Foto shock, insospettabile condannato a 4 mesi

Pedopornografia: ha scaricato materiale raccapricciante, ma non lo ha divulgato

Francesca Morandi

Email:

fmorandi@laprovinciacr.it

18 Giugno 2025 - 21:21

Foto shock, insospettabile condannato  a 4 mesi

CREMONA - Quando gli investigatori gli hanno sequestrato il tablet, hanno scovato del materiale shock: 60 fotografie e 59 video di bambini e bambine «di natura esplicitamente pedopornografica». Finito a processo per detenzione di materiale pedopornografico, l’uomo, sposato e padre di un ragazzo disabile, oggi è stato condannato a 4 mesi (pena sospesa e non menzione). Il pm onorario, Silvia Manfredi, aveva chiesto al giudice di condannarlo a 1 anno, perché «i materiali scaricati, sono stati salvati e rimasti nella memoria. Non vi sono dubbi sulla volontà di prendere visione del contenuto». Dolo, per l’accusa.

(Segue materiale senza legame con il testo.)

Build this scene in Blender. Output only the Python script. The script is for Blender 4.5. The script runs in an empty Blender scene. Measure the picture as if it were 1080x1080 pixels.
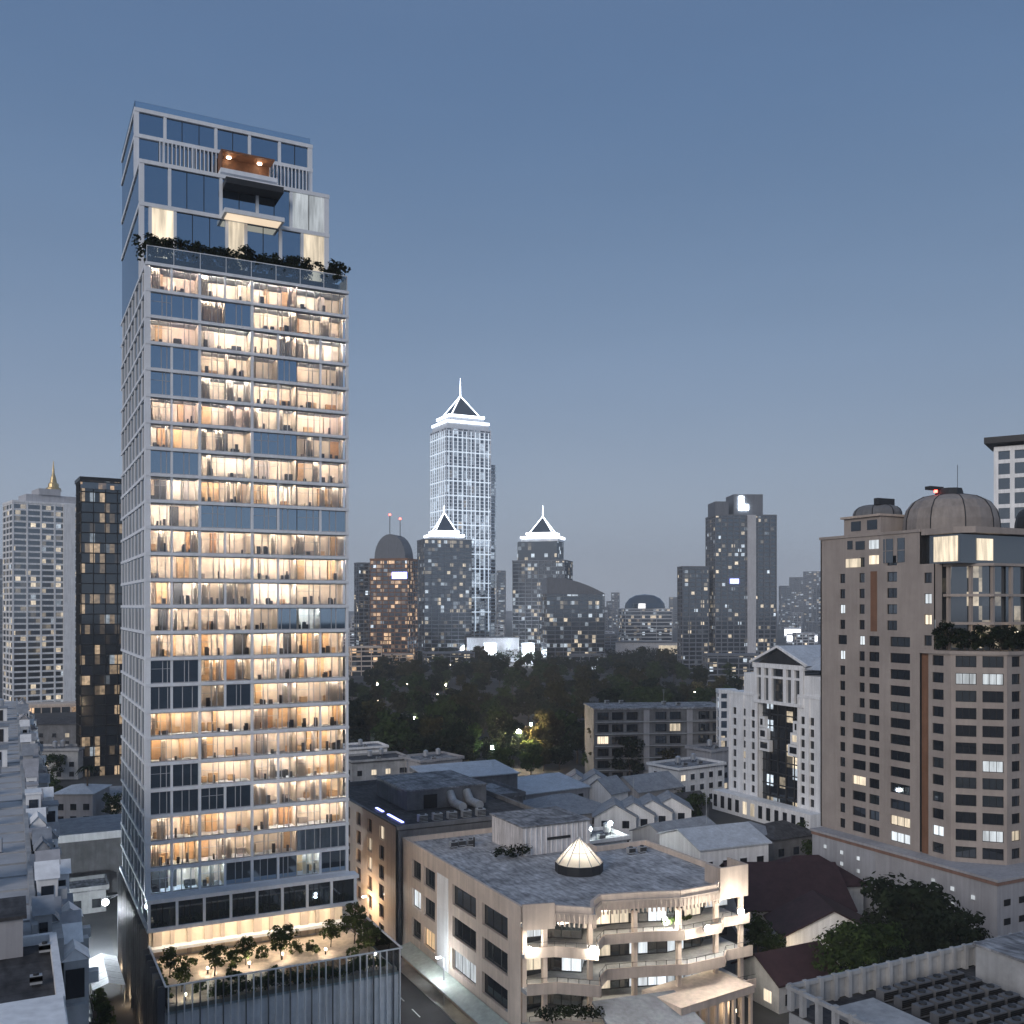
import bpy, math, random
from mathutils import Vector
R = math.radians
random.seed(7)
S = bpy.context.scene
COL = S.collection

# ------------------------------------------------------------------ camera
CAM_H, F, HZ, CX = 55.0, 1045.0, 640.0, 540.0
YAW = R(26.9)
cam_d = bpy.data.cameras.new('camera'); cam = bpy.data.objects.new('camera', cam_d); COL.objects.link(cam)
cam.location = (0, 0, CAM_H); cam.rotation_euler = (R(90), 0, -YAW)
cam_d.sensor_width = 36; cam_d.lens = 36 * F / 1080; cam_d.shift_y = (HZ - 540) / 1080
cam_d.clip_start = 1; cam_d.clip_end = 30000
S.camera = cam
# ------------------------------------------------------------------ sky, sun, exposure
SUN_EL, SUN_ROT = R(9), R(245)          # low in the west, behind the camera on the left
wd = bpy.data.worlds.new('World'); S.world = wd; wd.use_nodes = True
nt = wd.node_tree
sky = nt.nodes.new('ShaderNodeTexSky'); sky.sky_type = 'NISHITA'; sky.sun_disc = False
sky.sun_elevation = SUN_EL; sky.sun_rotation = SUN_ROT
sky.air_density = 1.6; sky.dust_density = 0.6; sky.ozone_density = 4.0
bg = nt.nodes['Background']; bg.inputs['Strength'].default_value = 0.06
# dusk: the blue hour colours by height above the horizon, over the Nishita sky; zenith out of view brightened as added fill
geo = nt.nodes.new('ShaderNodeTexCoord'); sep = nt.nodes.new('ShaderNodeSeparateXYZ')
nt.links.new(geo.outputs['Generated'], sep.inputs[0])
rmp = nt.nodes.new('ShaderNodeValToRGB'); rmp.color_ramp.interpolation = 'B_SPLINE'
els = rmp.color_ramp.elements
SKY = [(0.0,(.42,.47,.55)),(.06,(.36,.425,.52)),(.2,(.22,.305,.45)),(.36,(.140,.226,.375)),(.52,(.078,.152,.300)),(.75,(.17,.235,.36)),(1.0,(.22,.28,.39))]
els[0].position, els[0].color = SKY[0][0], (*SKY[0][1], 1); els[1].position, els[1].color = SKY[-1][0], (*SKY[-1][1], 1)
for p_, c_ in SKY[1:-1]:
    e_ = els.new(p_); e_.color = (*c_, 1)
nt.links.new(sep.outputs['Z'], rmp.inputs[0])
sc_ = nt.nodes.new('ShaderNodeVectorMath'); sc_.operation = 'SCALE'; sc_.inputs['Scale'].default_value = 1 / bg.inputs['Strength'].default_value
hzn = nt.nodes.new('ShaderNodeTexNoise'); hzn.inputs['Scale'].default_value = 1.6; hzn.inputs['Detail'].default_value = 5
hmp = nt.nodes.new('ShaderNodeMapping'); hmp.inputs['Scale'].default_value = (1, 1, 4.5); hrg = nt.nodes.new('ShaderNodeMapRange')
hrg.inputs[1].default_value = .3; hrg.inputs[2].default_value = .7; hrg.inputs[3].default_value = .955; hrg.inputs[4].default_value = 1.045
nt.links.new(geo.outputs['Generated'], hmp.inputs[0]); nt.links.new(hmp.outputs[0], hzn.inputs['Vector']); nt.links.new(hzn.outputs[0], hrg.inputs[0])
hsc = nt.nodes.new('ShaderNodeVectorMath'); hsc.operation = 'SCALE'      # faint uneven veil of dusk cloud
nt.links.new(rmp.outputs[0], hsc.inputs[0]); nt.links.new(hrg.outputs[0], hsc.inputs['Scale']); nt.links.new(hsc.outputs[0], sc_.inputs[0])
mixn = nt.nodes.new('ShaderNodeMix'); mixn.data_type = 'RGBA'; mixn.inputs[0].default_value = .9
nt.links.new(sky.outputs[0], mixn.inputs[6]); nt.links.new(sc_.outputs[0], mixn.inputs[7]); nt.links.new(mixn.outputs[2], bg.inputs[0])
sd = bpy.data.lights.new('sun', 'SUN'); sd.energy = 1.45; sd.angle = R(25); sd.color = (1.0, .90, .82)
sun = bpy.data.objects.new('sun', sd); COL.objects.link(sun)
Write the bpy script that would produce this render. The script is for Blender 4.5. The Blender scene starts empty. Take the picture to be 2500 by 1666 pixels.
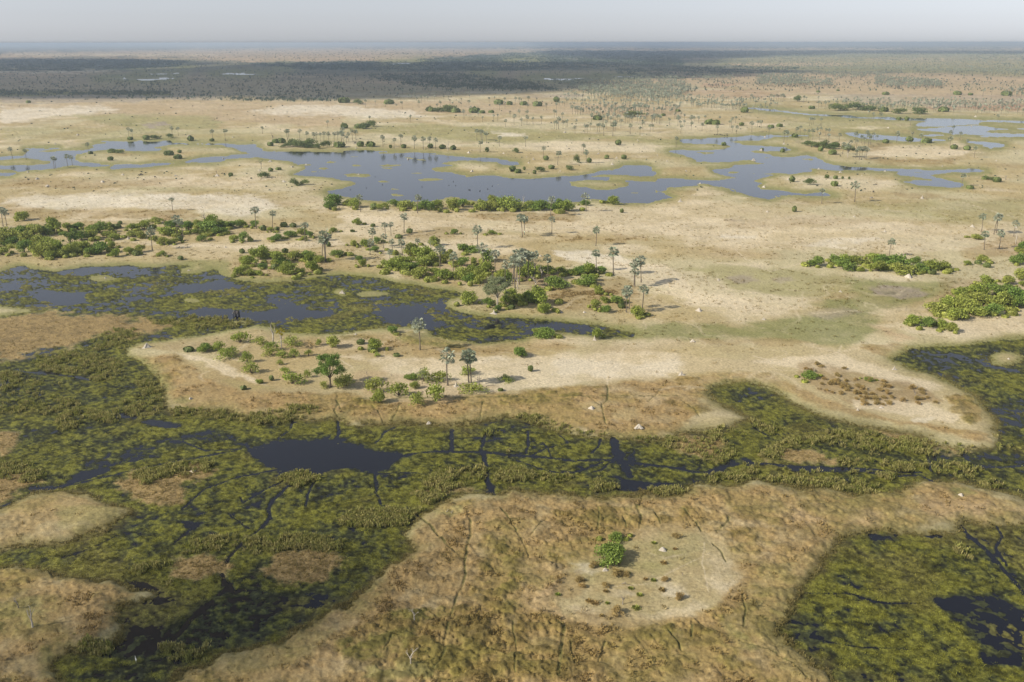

«Quando ho visto quelle immagini, mi sono stupito. Erano schifezze e le ho cancellate, ma sono rimaste nel cestino del pc. Non so come mai mi siano capitate davanti. A me piacciono le donne adulte, non farei mai una cosa simile», si era difeso l’insospettabile imputato. Alla sua utenza telefonica, gli inquirenti erano risaliti nel corso di un’indagine scattata a livello nazionale contro la pedopornografia. Il suo e molti altri nominativi, da Roma erano stati inviati al Centro Operativo per la sicurezza cibernetica di Milano.

Il 31 agosto del 2023, gli investigatori della Polizia postale di Cremona si erano presentati a casa dell’imputato con un decreto di perquisizione. «L’abbiamo incontrato mentre stava uscendo di casa. Ha collaborato, ci ha dato due smartphone e un tablet». Il tablet era in bella vista sul comò.

Chi ha indagato, aveva subito dato uno sguardo a cosa c’era dentro nel tablet. Uno «sguardo veloce». Il tablet era stato sequestrato: lì dentro, come risulterà da un accertamento più approfondito (copia forense) erano state trovate 60 immagini, di cui 42 nella memoria temporanea, immagini che l’imputato aveva guardato, ma non scaricato, a differenza delle altre e dei 59 video. Immagini e video shock scaricati la sera dell’11 maggio, in 17 minuti: dalle 21.33 alle 21.50.

«Tutte le immagini derivavano dalla piattaforma di messaggistica Telegram (Telegram è il ricettacolo dell’obbrobrio). Non c’era traccia di diffusione», aveva spiegato l’inquirente il quale, rispondendo al difensore, aveva confermato che «è possibile imbattersi in queste immagini inconsapevolmente». «Di quali comportamenti è colpevole il mio assistito? Non le ha scambiate, non le ha utilizzate. Ha detto di essere rimasto schifato». Nel difendersi, l’imputato aveva spiegato che il figlio sapeva usare i dispositivi «anche se alla sua maniera. Io di solito glieli tolgo, perché succede sempre qualche pasticcio, ma non posso controllarlo tutto il giorno».